Sorry, but the party is over

First the bad news: this week’s interest rate cut marks the end of the party for bond holders. Next, some mild consolation: another razzle is getting under way in the equities market, if you can just hang in.

‘I think it’s close to going home time. It’s been a long party,” Jonathan Myerson, bond analyst at Rand Merchant Bank, said this week.

Over the past five years bonds are estimated to have given returns of 20,4%, while equities delivered 14,3%. Myerson believes that the main driver of bonds has been an environment of declining inflation.

On Tuesday the R153, which matures in February 2010, closed at 8,89%, the lowest level in its 14-year history. When yields fall, prices go up. The R153 is widely regarded as the new benchmark for government bonds. This is because its sibling, the R150, now with a maturity date of less than 18 months, has effectively become comparable to many short-term financial markets instruments.

Other versions of popular bonds include the R194, maturing in 2008, and the R186, maturing in 2026.

One can think of a government bond as a company share, with South Africa as the company in question. One buys, in the first instance, because the country will not default on the stated coupon payment. Throughout its life the R153 has a coupon payment of 13%.

The second gain flows from the fact that if yields are driven sufficiently low the price will rise, so that the profit induces holders to sell before maturity. South African bond prices are denominated as a percentage of R1-million. The R153 was issued at R76%, or R760 000. It now stands at R120%, or R102-million.

Bonds are a crucial asset class alongside cash, equities and offshore holdings in a simplified portfolio.

Myerson describes cash as ‘a place to park your gains”. In times of high inflation and rising interest rates, one tends to take profit from shares and hold it in cash to benefit from high interest rates. When rates have peaked, it is time to get into bonds to ride the downward slide in yields and upward rise in price.
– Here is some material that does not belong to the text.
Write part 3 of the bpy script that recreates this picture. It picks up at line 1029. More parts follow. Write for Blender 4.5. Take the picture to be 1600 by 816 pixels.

The reason one cannot make further gains now is that ‘the bond market is forward-looking,” as Myerson puts it. The market has already priced this year’s two remaining rate cuts and the expected fall in inflation.

He concludes by noting the yin and yang of the recent equities bear market. One of the biggest disappointments of the equity market was that it offered little protection from inflation.

The upside was that equities have been relatively cheap — which is why you should move across to them now.